In fact, Klick just did what he did: He made his films, following the idea that cinema is a mass medium that should engage the audience emotionally and intellectually in as complex a fashion as possible––for this is what the people deserve. Klick believes in every person's willingness to behave in a socio-politically helpful fashion; and each of his films tries as hard as humanly possible to offer viewers something that talks to this side, part of one's character. Klick might be wild and unruly, but he's not that different from the rest. And that is remarkable: That his films consider human beings as very special and precious as such.
There's a humanism to his cinema that's shattering once one stops obsessing about those damn crazy bad-ass zooms in Deadlock, the glorious gun-play in the film that might nail the essence of his art best, Supermarkt (1974), or the awesomely hellish ecstasy of Dennis Hopper going nuts in White Star.
Bübchen is arguably still the film if one wants to get an idea of what the late 60s looked and sounded, felt and smelled like from a working-moving-lower-middle-class point of view. Here, especially in the performance of the incomparable Sieghardt Rupp (as a father wanting to protect his little son who out of bored stupidity killed a little girl), is the vibrancy and cheek, the lust for life of a generation that grew up in destitution, that knew hunger, that knew human existence at its most basic and then less; these are the people that would in many ways carry the status quo for it had offered them ample opportunities to leave misery behind; these are the women and men those who deemed themselves politically enlightened and radical would consider the enemy—more maybe even than the upper echelon, for they were more, much more. And if Bübchen looks like a pietà for that generation, Jimmy Orpheus is its ribald, rowdy nativity with its chico-hombre Kristoff, who could be, say, the younger brother of Bübchen’s father, going through the proletarian ritual of growing up through the hard knocks of the desire-power-play lost to an echt St. Pauli-hooker—which for all its macho posturing has an air of adventure, getting-to-know-the-wide-world that remains enchanting for being so free-spiritedly carnal. Willi, the youngster with big dreams and zero cash from Supermarkt, then, could be a grown-up son of that father who, in a lull between the birth of left-wing armed insurrection in the FRG (which happened around the time Bübchen got made) and its first generation's violent apotheosis in the autumn of '77, got ideas in his head that taking matters in one’s own hands looked mighty sensible, and a Tommy gun looks like just the right tool (which also Paul thinks in Klaus Lemke's eponymous monument from—1974; it must have been the year for those thoughts.). Yet mind that the most telling gestures in Supermarkt have nothing to do with violence but need—how he steals food, or how he tries to offer some warmth to a hooker not much older than he is, and possibly still underage; these small gestures performed by amateur Charly Wierzejewski with a sense of knowledge too depressing to contemplate for too long add up to a desperate tenderness at times almost unbearable—one understands: this is rock bottom, this is what it all boils down to, this is the essence. And Charly Wierzejewski knows.

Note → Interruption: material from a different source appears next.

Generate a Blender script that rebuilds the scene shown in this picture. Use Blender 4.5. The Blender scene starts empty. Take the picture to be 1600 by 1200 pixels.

"I want my celebration long before I die," sings Marius Müller-Westernhagen on the soundtrack of Supermarkt. The track is called Celebration and should be sung as the anthem of all things Roland Klick, which is not only one man's cinema but a whole idea of cinema behind which creatives souls as different as Dominik Graf, Klaus Lemke, and Robert Schwentke can unite. Directors from other nations may gladly be added, for the genius of Klick is one not German at all, but international, cosmopolitan—it's the best in all of us.